A família pertence ao campo das situações subjetivas, existenciais e de autodeterminação, como define o advogado. A liberdade vinculada a essas situações também é um princípio constitucional. “O ordenamento jurídico brasileiro recepciona as uniões simultâneas ao casamento como prioriza a proteção de toda e qualquer forma de ser família”, afirma.

“Devem prevalecer os princípios constitucionais que garantem a pluralidade das entidades familiares, não aquela velha e recalcada compreensão do Direito de Família fundado exclusivamente no matrimônio, como se outras famílias fossem de segunda categoria, sem o mesmo o prestígio”, defende Marcos.

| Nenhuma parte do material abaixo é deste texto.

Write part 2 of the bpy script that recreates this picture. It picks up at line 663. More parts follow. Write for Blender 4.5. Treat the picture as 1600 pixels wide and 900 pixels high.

Categorização como “amante” ou “concubina” discrimina mulheres

A desqualificação das uniões paralelas e a categorização de companheiras como “amantes” ou “concubinas” é um fenômeno que passa por um histórico de discriminação da mulher e dominação masculina, como observa Marcos Alves. “Não se pode aceitar essa desqualificação, até por um princípio constitucional de que um dos objetivos da República é exatamente a superação de todos os tipos de discriminação.”

“A decisão da Justiça de Santa Catarina vem corroborar o melhor entendimento que se pode ter do significado da união estável como uma forma de constituição de conjugalidade. Ainda não percebemos toda a reverberação da Constituição de 1988 no sentido de garantir direito a toda e qualquer família”, afirma Marcos.

Ele lembra que casos de uniões paralelas de longa duração têm chamado atenção inclusive dos tribunais superiores. “Produz-se uma injustiça ainda mais grave quando o Direito faz invisível uma pessoa que teve visibilidade e atuação durante quatro décadas, como é o caso desse processo. Houve uma união estável com prole, constituição de família e mútua dependência.”

Apagar da história de vida dessas pessoas, levá-las para um campo de não alcance da visão jurídica ou da tutela jurisdicional configuraria grande injustiça, nas palavras de Marcos Alves. “Neste caso, temos um exemplo típico de fatos que rebatem a injustiça de uma norma discriminatória”, finaliza o advogado, que celebra a decisão do TJSC em prol da pluralidade das famílias.